> _OBJECTIVE_: Print the material below exactly as it stands, please, from its first line to the line holding "CAM = np.array([-UR", with no pictures.

> _SUPPLIED MATERIAL_:
_ _ _ _ _ _ _

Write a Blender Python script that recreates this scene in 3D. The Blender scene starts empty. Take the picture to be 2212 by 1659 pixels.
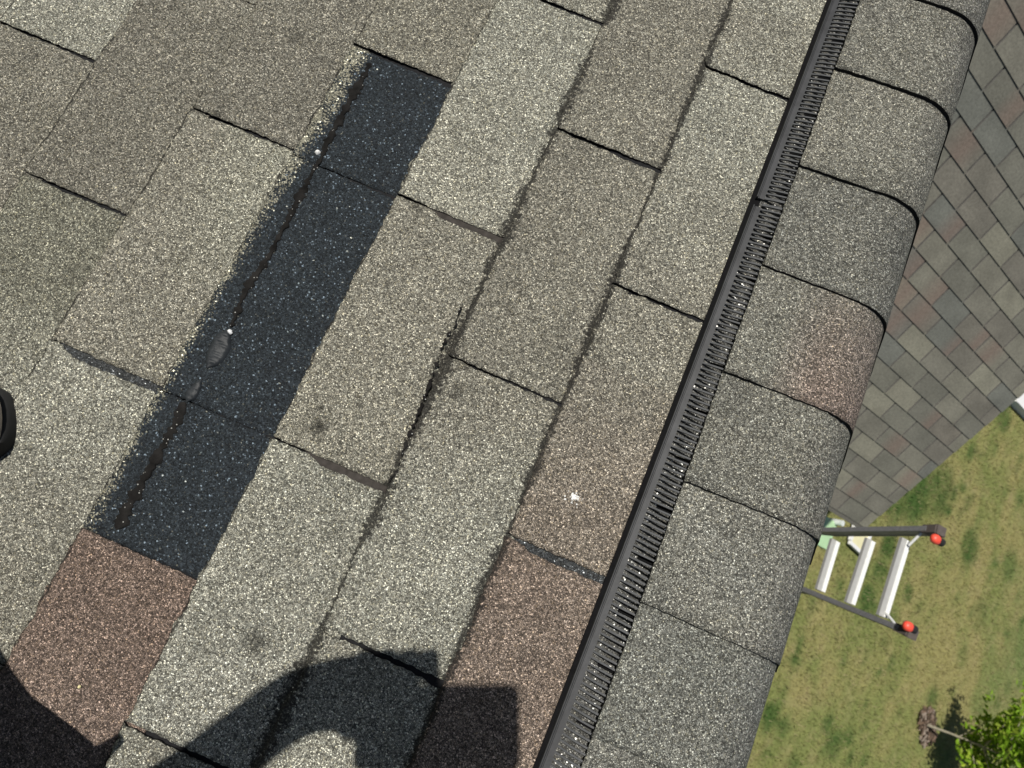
import bpy, math, random
import numpy as np
from mathutils import Vector, Matrix

random.seed(7)
RNG = np.random.default_rng(11)
SC = bpy.context.scene
COL = SC.collection

# ------------------------------------------------------------------ frame of the place
# camera axes expressed against the roof: s = up the slope, r = along the ridge, n = out of the slope
s_ = np.array([0.91964, -0.38513, 0.07699]); r_ = np.array([0.39211, 0.88915, -0.23592]); n_ = np.array([0.0224, 0.24715, 0.96872])
TH = math.radians(38.5); CT, ST = math.cos(TH), math.sin(TH)
up_ = n_ * CT + s_ * ST; h_ = s_ * CT - n_ * ST
M = np.array([h_, r_, up_])                       # camera -> world (X across ridge, Y along ridge, Z up)
UR, DC, ZR = 0.284, 0.866865, 5.0                 # ridge apex along the slope, camera height over the slope, ridge height
F, CX, CY = 1661.0, 1106.0, 829.5                 # focal length and centre in units of a 2212 px wide picture
CAM = np.array([-UR * CT - DC * ST, 0.0, -UR * ST + DC * CT + ZR])

def roof(u, v, w=0.0):                            # near slope coordinates -> world
    return np.array([(u - UR) * CT - w * ST, v, (u - UR) * ST + w * CT + ZR])
def ray(p):
    return M @ (np.array([p[0] - CX, -(p[1] - CY), -F]) / F)
def on_roof(p, w=0.0):                            # where a sight line meets the slope at height w -> (u, v)
    d = np.array([p[0] - CX, -(p[1] - CY), -F]) / F
    P = d * (-(DC - w) / (n_ @ d))
    return float(P @ s_), float(P @ r_)
def on_ground(p, z=0.0):
    R = ray(p); return CAM + R * ((z - CAM[2]) / R[2])

# ------------------------------------------------------------------ camera
cam = bpy.data.cameras.new("camera"); camo = bpy.data.objects.new("camera", cam); COL.objects.link(camo)
mw = Matrix([list(M[0]) + [CAM[0]], list(M[1]) + [CAM[1]], list(M[2]) + [CAM[2]], [0, 0, 0, 1]])
R3 = mw.to_3x3(); q = R3.to_quaternion(); camo.matrix_world = Matrix.Translation(Vector(CAM)) @ q.to_matrix().to_4x4()
cam.sensor_width = 36.0; cam.sensor_fit = 'HORIZONTAL'; cam.lens = 36.0 * F / 2212.0
cam.clip_start = 0.02; cam.clip_end = 400.0
cam.dof.use_dof = True; cam.dof.focus_distance = 0.93; cam.dof.aperture_fstop = 10.0
SC.camera = camo

# ------------------------------------------------------------------ sun and sky
sun_c = np.array([1079 - CX, -(1607 - CY), -F]); sun_d = M @ (sun_c / np.linalg.norm(sun_c))     # direction light travels
sun = bpy.data.lights.new("sun", 'SUN'); suno = bpy.data.objects.new("sun", sun); COL.objects.link(suno)
sun.energy = 5.0; sun.angle = math.radians(0.55); sun.color = (1.0, 0.96, 0.89)
suno.rotation_euler = Vector(sun_d).to_track_quat('-Z', 'Y').to_euler(); suno.location = (-20, 0, 30)
elev = math.asin(-sun_d[2]); azim = math.atan2(-sun_d[0], -sun_d[1])
world = bpy.data.worlds.new("World"); SC.world = world; world.use_nodes = True
nt = world.node_tree; nt.nodes.clear()
sky = nt.nodes.new("ShaderNodeTexSky"); sky.sky_type = 'NISHITA'; sky.sun_disc = False
sky.sun_elevation = elev; sky.sun_rotation = azim; sky.altitude = 200
bg = nt.nodes.new("ShaderNodeBackground"); bg.inputs[1].default_value = 0.05
wo = nt.nodes.new("ShaderNodeOutputWorld")
nt.links.new(sky.outputs[0], bg.inputs[0]); nt.links.new(bg.outputs[0], wo.inputs[0])
SC.view_settings.view_transform = 'Standard'; SC.view_settings.look = 'None'
SC.view_settings.exposure = 0.0; SC.view_settings.gamma = 1.0
try: SC.view_settings.use_curve_mapping = False
except Exception: pass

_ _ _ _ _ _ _

> _RESULT FOR THIS EXERCISE_:
Write a Blender Python script that recreates this scene in 3D. The Blender scene starts empty. Take the picture to be 2212 by 1659 pixels.
import bpy, math, random
import numpy as np
from mathutils import Vector, Matrix

random.seed(7)
RNG = np.random.default_rng(11)
SC = bpy.context.scene
COL = SC.collection

# ------------------------------------------------------------------ frame of the place
# camera axes expressed against the roof: s = up the slope, r = along the ridge, n = out of the slope
s_ = np.array([0.91964, -0.38513, 0.07699]); r_ = np.array([0.39211, 0.88915, -0.23592]); n_ = np.array([0.0224, 0.24715, 0.96872])
TH = math.radians(38.5); CT, ST = math.cos(TH), math.sin(TH)
up_ = n_ * CT + s_ * ST; h_ = s_ * CT - n_ * ST
M = np.array([h_, r_, up_])                       # camera -> world (X across ridge, Y along ridge, Z up)
UR, DC, ZR = 0.284, 0.866865, 5.0                 # ridge apex along the slope, camera height over the slope, ridge height
F, CX, CY = 1661.0, 1106.0, 829.5                 # focal length and centre in units of a 2212 px wide picture
CAM = np.array([-UR * CT - DC * ST, 0.0, -UR * ST + DC * CT + ZR])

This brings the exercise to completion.